Les élections municipales passées, chacun en tire les enseignements politiques.
Le RHDP peut valablement revendiquer la victoire. C’est vrai en nombre de communes conquises ou conservées sur l’ensemble du territoire national. Même si, à quelques signes, on distingue un certain « agacement » dans l’électorat : la faiblesse de la mobilisation des électeurs en est un. Et, également, l’échec du RHDP à réaliser le « grand chelem » à Abidjan, comme il l’ambitionnait.
Le PDCI, lui, a fait relativement bonne figure, montrant, malgré ses dissensions internes, qu’il reste une force profondément implantée dans le pays et une vraie machine électorale. Il arrive néanmoins en troisième position. Il faut dire que les dissidents du PDCI, ceux qui, à l’image des Ministres Adjoumani et Danho, ont rejoint le RHDP unifié, contre les instructions du Président Bedié, ceux-là ont réussi leur coup. La plupart d’entre-eux se sont fait élire dans leurs bastions.

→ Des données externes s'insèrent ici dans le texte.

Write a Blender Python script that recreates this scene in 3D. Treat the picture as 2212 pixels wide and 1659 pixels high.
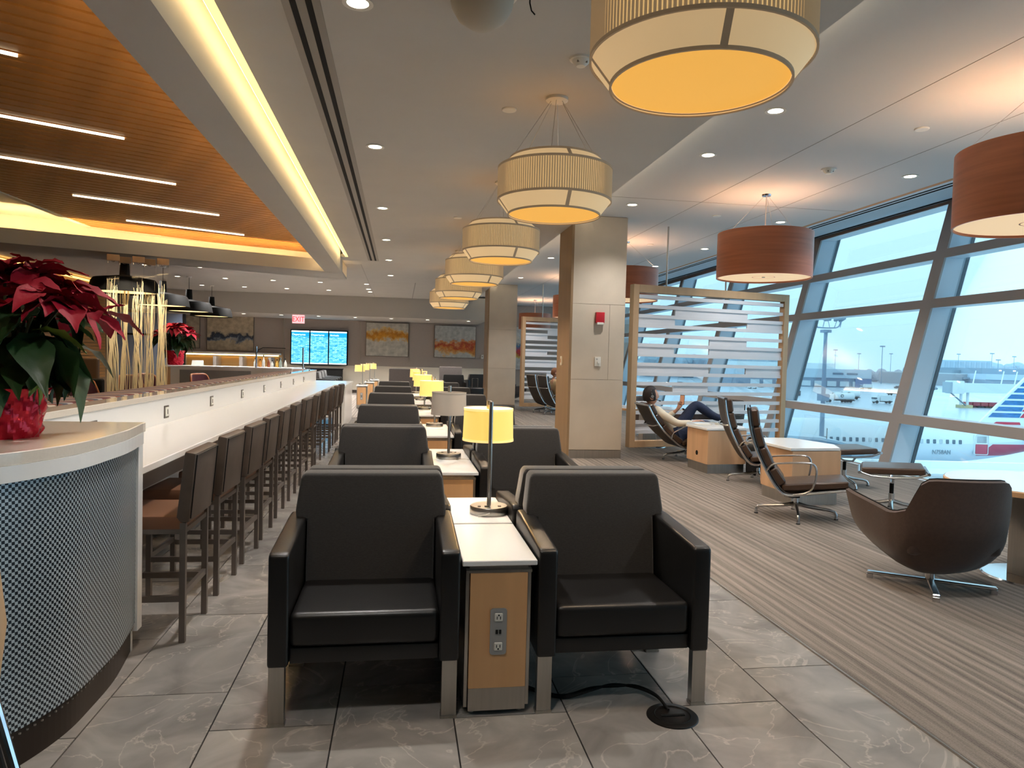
import bpy, bmesh, math, random
from mathutils import Vector, Matrix, Euler, noise
S = bpy.context.scene
for o in list(bpy.data.objects): bpy.data.objects.remove(o)
R = math.radians
# ---------------------------------------------------------------- camera
cd = bpy.data.cameras.new('camera'); cam = bpy.data.objects.new('camera', cd); S.collection.objects.link(cam)
cam.location = (0, 0, 1.45); cam.rotation_euler = (R(88.013), R(-1.493), R(-8.925))
cd.sensor_width = 36; cd.lens = 36*1534/2212; cd.clip_start = .05; cd.clip_end = 5000
S.camera = cam
# ---------------------------------------------------------------- world: even overcast sky
w = bpy.data.worlds.new('world'); S.world = w; w.use_nodes = True
nt = w.node_tree; nt.nodes.clear()
out = nt.nodes.new('ShaderNodeOutputWorld'); bg = nt.nodes.new('ShaderNodeBackground')
tc = nt.nodes.new('ShaderNodeTexCoord'); sx = nt.nodes.new('ShaderNodeSeparateXYZ'); rp = nt.nodes.new('ShaderNodeValToRGB')
nz = nt.nodes.new('ShaderNodeTexNoise'); nz.inputs['Scale'].default_value = 1.6; nz.inputs['Detail'].default_value = 3
mx = nt.nodes.new('ShaderNodeMix'); mx.data_type = 'RGBA'; mx.blend_type = 'MULTIPLY'; mx.inputs[0].default_value = .16
rp.color_ramp.elements[0].position = .0; rp.color_ramp.elements[0].color = (.40, .68, .90, 1)
rp.color_ramp.elements[1].position = .35; rp.color_ramp.elements[1].color = (.52, .86, 1.0, 1)
nt.links.new(tc.outputs['Generated'], sx.inputs[0]); nt.links.new(sx.outputs['Z'], rp.inputs[0])
nt.links.new(tc.outputs['Generated'], nz.inputs['Vector'])
nt.links.new(rp.outputs[0], mx.inputs[6]); nt.links.new(nz.outputs['Color'], mx.inputs[7])
nt.links.new(mx.outputs[2], bg.inputs['Color']); bg.inputs['Strength'].default_value = 1.2
nt.links.new(bg.outputs[0], out.inputs[0])
S.view_settings.view_transform = 'Standard'; S.view_settings.look = 'None'
S.view_settings.exposure = 1.0; S.view_settings.gamma = 1; S.view_settings.use_curve_mapping = False
DOWN_W, SPOT_COL, WARM = 66, (1, .96, .92), (1, .74, .5)
# window daylight enters through portals laid on the glass (they emit nothing of their own)
for y0, y1 in ((-4, 9), (9, 27.5)):
    L = bpy.data.lights.new('window_portal', 'AREA'); L.shape = 'RECTANGLE'; L.size = y1-y0; L.size_y = 4.1; L.cycles.is_portal = True
    o = bpy.data.objects.new('window_portal', L); S.collection.objects.link(o)
    o.location = (7.25+.02*((y0+y1)/2-9.3), (y0+y1)/2, 1.95)
    o.rotation_euler = Matrix(((0, math.cos(R(76)), math.sin(R(76))*0+.97), (1, 0, 0), (0, 1, .24))).to_euler() if False else (Vector((-.97, 0, .243))).to_track_quat('-Z', 'Y').to_euler()
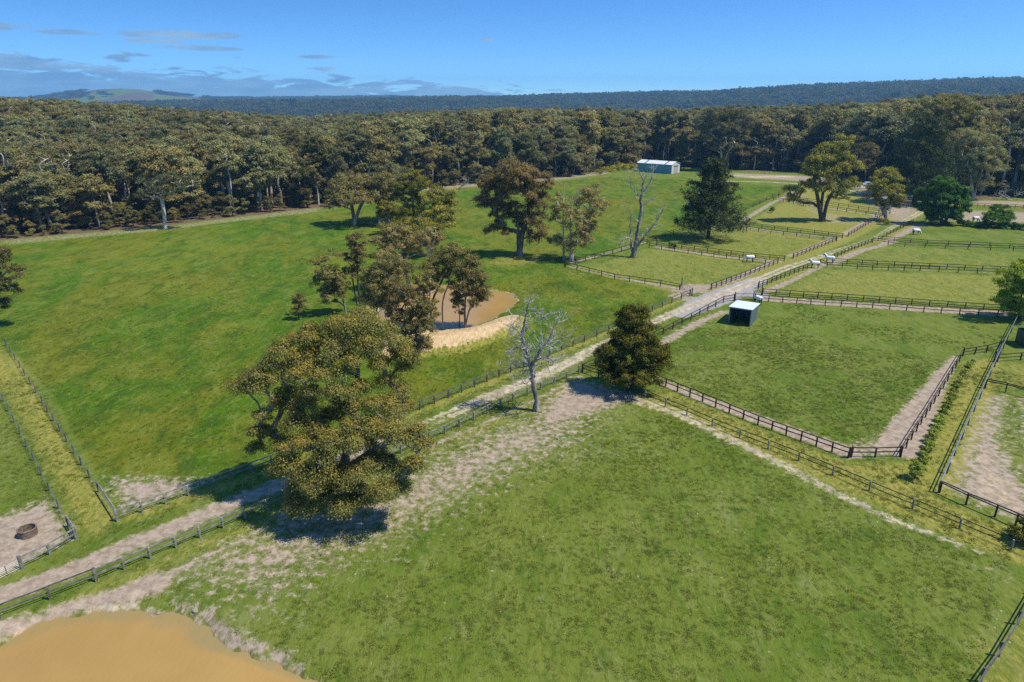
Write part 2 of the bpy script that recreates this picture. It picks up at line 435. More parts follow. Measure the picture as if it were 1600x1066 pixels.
def masks(x, y):
    x = np.asarray(x, float); y = np.asarray(y, float); n = len(x)
    r = np.hypot(x, y); az = np.arctan2(x, y)
    m = {k: np.zeros(n) for k in ('dirt', 'sand', 'dry', 'lush', 'litter', 'gravel', 'ochre', 'wet')}
    near = np.nonzero((r < 420) & (y > -40))[0]
    xs, ys = x[near], y[near]
    def put(k, val):
        a = m[k]; a[near] = np.maximum(a[near], val)
    def poly(k, pts, s, soft): put(k, s * np.clip(.5 + sdf(xs, ys, W(pts), pad=soft * 2) / (2 * soft), 0, 1))
    def line(k, pts, w, s, soft=.7):
        put(k, s * np.clip(.5 - line_dist(xs, ys, W(pts), w, pad=4) / (2 * soft), 0, 1))
    for p in DIRT_POLY: poly('dirt', *p)
    for p in DIRT_LINE: line('dirt', *p)
    poly('ochre', [(1478,765),(1541,615),(1580,618),(1560,690),(1600,745),(1660,830),(1600,820)], .46, 3)
    for p in SAND_LINE: line('sand', *p, soft=.5)
    for p in DRY_POLY: poly('dry', *p)
    for p in DRY_LINE: line('dry', *p)
    for p in GRAVEL_LINE: line('gravel', *p, soft=1.2)
    for p in OCHRE_LINE: line('ochre', *p, soft=1.4)
    put('lush', np.clip(.5 + sdf(xs, ys, LUSH, 8) / 3.0, 0, 1))
    for pts, rim in ((pondA, .55), (pondB, .40)):
        s = sdf(xs, ys, pts) + shore_jit(xs, ys)
        put('ochre', rim * np.clip(1.25 + s / .8, 0, 1)); put('wet', np.clip(.6 + s / .7, 0, 1))
    tn = np.interp(np.arange(len(TRACK)), [0, 5, 9, 16, 18, 24, 27], [1.0, .95, .95, .9, 1.2, .55, 1.0])
    d = line_dist(xs, ys, TRACK, list(tn), pad=5)
    dc = line_dist(xs, ys, TRACK, pad=5)
    crown = np.interp(xs, [-40, -10, 20, 40], [.12, .30, .34, .5])
    prof = np.clip(.58 - d / 1.5, 0, .92) - crown * np.exp(-(dc / .42) ** 2)
    west = 1 - smooth(-14, -4, xs)
    put('sand', prof * (1 - .75 * west)); put('dirt', prof * 1.15 * west)
    far_hill = smooth(3950, 4300, r)
    lit = smooth(-5, 4, r - forest_edge(az)) * (y > -50)
    m['litter'] = np.maximum(m['litter'], lit)
    m['litter'][near] *= 1 - np.minimum(1, np.maximum(m['sand'][near], .8 * m['dirt'][near]))
    px = 800 + F * np.tan(np.clip(az, -1.2, 1.2)) / CS
    past = far_hill * smooth(85, 130, px) * (1 - smooth(270, 330, px)) * smooth(.40, .52, fbm(x / 150, y / 420, 31, 3))
    m['litter'] *= 1 - past; m['dry'] = np.maximum(m['dry'], .12 * past)
    return m

# ground sheet: a fan of rings, fine inside the field of view, reaching past the last hills
az_f = np.linspace(-.80, .80, 400)
az_all = np.concatenate([np.linspace(-PI, -.82, 36, endpoint=False), az_f, np.linspace(.82, PI, 36, endpoint=False)])
r_all = np.concatenate([np.linspace(1, 30, 10, endpoint=False), np.exp(np.arange(math.log(30), math.log(360), .0042)), np.exp(np.arange(math.log(360.5), math.log(5500), .011))])
nA, nR = len(az_all), len(r_all)
gx = np.outer(r_all, np.sin(az_all)).ravel(); gy = np.outer(r_all, np.cos(az_all)).ravel()
gz = height(gx, gy)
gm = masks(gx, gy)
i0 = (np.arange(nR - 1)[:, None] * nA + np.arange(nA)[None, :]).ravel()
i1 = (np.arange(nR - 1)[:, None] * nA + (np.arange(nA)[None, :] + 1) % nA).ravel()
gq = np.stack([i0, i0 + nA, i1 + nA, i1], 1)

def ground_material(name, edge=False):
    m, t = material(name)
    pos = t('ShaderNodeNewGeometry').outputs['Position']
    def mp(sc, rot=0): return t('ShaderNodeMapping', {'Vector': pos, 'Scale': sc, 'Rotation': (0, 0, rot)}).outputs[0]
    flat = mp((1, 1, .0))
    n_big = t.noise(flat, .022, 4, .6, .6)
    n_mid = t.noise(mp((1, .6, 0), .5), .13, 5, .62, .4)
    n_small = t.noise(mp((1, .55, 0), .9), .75, 5, .68, .6)
    n_tuft = t.noise(mp((1, .42, 0), 1.1), 2.6, 5, .72, .5)
    n_fine = t.noise(mp((1, .5, 0), .4), 9.0, 4, .75)
    n_patch = t.noise(mp((1, .62, 0), .2), .055, 5, .6, .9)
    # pasture
    n_mid2 = t.noise(mp((1, .5, 0), 1.3), .32, 5, .66, .7)
    c = t.mix(t.ramp(n_mid, .36, .64), (0.102, 0.154, 0.013), (0.162, 0.194, 0.030))
    c = t.mix(t.math('MULTIPLY', t.ramp(n_big, .38, .62), .7), c, (0.152, 0.180, 0.023))
    c = t.mix(t.math('MULTIPLY', t.ramp(n_mid2, .53, .68), .6), c, (0.195, 0.218, 0.065))
    c = t.mix(t.math('MULTIPLY', t.ramp(n_mid2, .47, .33), .6), c, (0.060, 0.117, 0.008))
    c = t.mix(t.math('MULTIPLY', t.ramp(n_small, .55, .68), .55), c, (0.204, 0.230, 0.062))
    c = t.mix(t.math('MULTIPLY', t.ramp(n_small, .47, .32), .65), c, (0.060, 0.109, 0.008))
    # long lush grass of the big paddock
    l = t.mix(t.ramp(n_patch, .40, .60), (0.063, 0.136, 0.002), (0.138, 0.147, 0.007))
    l = t.mix(t.math('MULTIPLY', t.ramp(n_big, .50, .68), .65), l, (0.156, 0.192, 0.011))
    l = t.mix(t.math('MULTIPLY', t.ramp(n_mid, .52, .70), .5), l, (0.168, 0.201, 0.020))
    l = t.mix(t.math('MULTIPLY', t.ramp(n_mid, .47, .32), .6), l, (0.044, 0.099, 0.003))
    l = t.mix(t.math('MULTIPLY', t.ramp(n_mid2, .52, .64), .6), l, (0.168, 0.192, 0.026))
    l = t.mix(t.math('MULTIPLY', t.ramp(n_mid2, .48, .38), .65), l, (0.039, 0.083, 0.005))
    l = t.mix(t.math('MULTIPLY', t.ramp(n_small, .53, .66), .55), l, (0.180, 0.207, 0.030))
    l = t.mix(t.math('MULTIPLY', t.ramp(n_small, .46, .33), .5), l, (0.041, 0.081, 0.005))
    lf = t.ramp(t.math('ADD', t.attr('lush'), t.math('MULTIPLY', t.math('SUBTRACT', n_small, .5), .5)), .35, .65)
    c = t.mix(lf, c, l)
    # tuft-sized light and dark, scattered pale dead blades
    c = t.mix(t.math('MULTIPLY', t.ramp(n_tuft, .48, .34), .5), c, (.052, .082, .008))
    c = t.mix(t.math('MULTIPLY', t.ramp(n_tuft, .55, .70), .5), c, (.240, .245, .085))
    # dry yellow grass
    def over(c, name, ca, cb, k, lo, hi, nz, nv=n_small):
        f = t.math('ADD', t.attr(name), t.math('MULTIPLY', t.math('SUBTRACT', nz, .5), k))
        on = t.math('MULTIPLY', t.ramp(f, lo, hi), t.ramp(t.attr(name), .0, .08))
        return t.mix(on, c, t.mix(t.ramp(nv, .32, .68), ca, cb)), on
    blend = t.math('ADD', t.math('MULTIPLY', n_small, .5), t.math('MULTIPLY', n_tuft, .5))
    c, _ = over(c, 'dry', (.185, .195, .022), (.33, .285, .070), 1.3, .28, .85, blend, n_tuft)
    c, f_lit = over(c, 'litter', (.085, .058, .034), (.20, .145, .085), .6, .35, .65, blend, n_tuft)
    iso = t.noise(flat, 1.3, 7, .72)
    c, f_dirt = over(c, 'dirt', (.235, .176, .122), (.42, .335, .245), 2.0, .36, .80, iso, iso)
    c, f_gr = over(c, 'gravel', (.26, .235, .215), (.37, .34, .315), .9, .35, .65, blend, n_tuft)
    c, f_sand = over(c, 'sand', (.30, .24, .165), (.56, .465, .32), 2.2, .36, .74, iso, n_small)
    c, f_och = over(c, 'ochre', (.42, .285, .14), (.64, .475, .27), 1.5, .34, .72, blend, n_tuft)
    wet = t.ramp(t.attr('wet'), .2, .7)
    c = t.mix(t.math('MULTIPLY', wet, .65), c, (.22, .145, .06))
    bare = t.math('MAXIMUM', t.math('MAXIMUM', f_dirt, f_sand), t.math('MAXIMUM', f_och, f_gr))
    # pale specks on grass (dead leaves, clover) and fine grain everywhere
    vo = t('ShaderNodeTexVoronoi', {'Vector': mp((1, .6, 0), .7), 'Scale': 1.3, 'Randomness': 1.0})
    sp = t.math('MULTIPLY', t.ramp(vo.outputs['Distance'], .085, .045), t.ramp(n_mid2, .40, .58))
    c = t.mix(t.math('MULTIPLY', sp, .85), c, (.50, .47, .36))
    g = t.math('ADD', .70, t.math('MULTIPLY', n_fine, .60))
    c = t.mix(1.0, c, t('ShaderNodeCombineXYZ', {0: g, 1: g, 2: g}).outputs[0], 'MULTIPLY')
    hgt = t.math('ADD', t.math('MULTIPLY', n_tuft, .7), t.math('MULTIPLY', n_fine, .35))
    st = t.math('SUBTRACT', 1.0, t.math('MULTIPLY', bare, .6))
    bp = t('ShaderNodeBump', {'Height': hgt, 'Strength': t.math('MULTIPLY', st, .8), 'Distance': .28})
    p = t('ShaderNodeBsdfPrincipled', {'Base Color': c, 'Roughness': .92, 'Specular IOR Level': .12, 'Normal': bp.outputs[0]})
    t('ShaderNodeOutputMaterial', {0: p.outputs[0]})
    return m
M['ground'] = ground_material('pasture_ground')
me = mesh_np('ground', np.stack([gx, gy, gz], 1), gq, attrs=gm, smooth_shade=True)
tag(obj('ground', me, M['ground']), 'grassy paddocks with worn bare soil along the fences', kind='structure')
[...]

Quant aux indépendants, même s’ils sont de « faux indépendants », ils confirment que cette « étiquette politique », qui n’en est pas vraiment une, est un refuge pour les électeurs : elle s’installe comme étant la deuxième force politique du pays. Chaque élu indépendant regagnera, ou pas, son parti d’origine. En attendant, le vote indépendant agit comme une soupape d’ajustement à la disposition de l’électorat pour contrecarrer certaines décisions prises à Abidjan par les partis politiques. C’est une prime à l’implantation locale (qui a fonctionné aussi pour les PDCI-RHDP unifié), au détriment de l’appartenance politique. L’ampleur du phénomène des indépendants a d’abord surpris les observateurs et les acteurs politiques. Il s’incruste aujourd’hui durablement dans le paysage politique et constitue un autre signe d’une certaine distance des électeurs à l’égard des partis politiques.
Le FPI enfin, toujours handicapé par ses divisions internes, a plus de mal à étendre son implantation, dans la mesure où un groupe non négligeable de cette tendance politique a, hélas, boycotté le scrutin.
Sur le déroulement du scrutin, c’est tout de même assez inquiétant. Si la pré-campagne et la campagne s’étaient déroulées dans une ambiance bon enfant, samedi soir, à l’issue du scrutin, la tension était palpable. Trop de fraudes, dénoncées par les uns et/ou les autres, devant des électeurs effarés, incapables de trancher dans un sens ou dans l’autre, s’en remettant à une CEI passablement discréditée, en passe d’être profondément réformée. Trop de tensions aussi durant le dépouillement. On entend parler ici de menaces, là d’intimidations, ici encore de blocage ou de saccage de bureaux de votes. Cinq morts sont à déplorer. On dira « c’est moins qu’avant », ils sont cinq de trop. Ces faits ne sont pas admissibles dans un pays qui s’affiche comme démocratique. C’est aux candidats qu’il revient d’encadrer et de guider leurs plus chauds partisans. Il faut lire entre les lignes les organisations ivoiriennes et internationales qui ont « observé » ces élections sur le terrain. Sans dénoncer le scrutin elles évoquent à demi-mot les dérives derrière des bilans « globalement positifs ».
L’heureuse surprise est venue de candidats malheureux, qui ont su prendre la hauteur nécessaire pour reconnaître publiquement leur défaite. Il faut citer le député et maire de sortant de Fresco, Alain Lobognon, au Plateau, à Abidjan, le candidat du RHDP Fabrice Sawegnon et le député et maire sortant de Divo, Famoussa Coulibaly. Leurs gestes et leurs paroles d’apaisement, encore rares dans le paysage ivoirien, compteront comme des précédents.
Il y a tout de même une incongruité dont on comprend qu’elle est à l’origine de bien des tensions. Il faut dénoncer cette disposition légale, utile à plus d’un candidat, mais qui fausse considérablement les résultats dans certains endroits. La loi électorale, en Côte d’Ivoire, autorise les citoyens à voter ailleurs que sur leur lieu d’habitation. Chacun peut donc s’inscrire ou il veut sur les listes électorales. Énoncée ainsi, la mesure semble anodine. Cette autorisation des « électeurs nomades » ouvre pourtant la voie à toutes les dérives, certaines communes se trouvant, au final, quasiment avec plus d’électeurs que d’habitants… Les candidats qui s’y prennent bien préparent de longue date le scrutin, remplissant les listes électorales de chauds partisans, venus d’ailleurs, à coup de billets de 10 000. Si l’on parle d’assainir les pratiques en politique, cette drôle de loi est à éradiquer.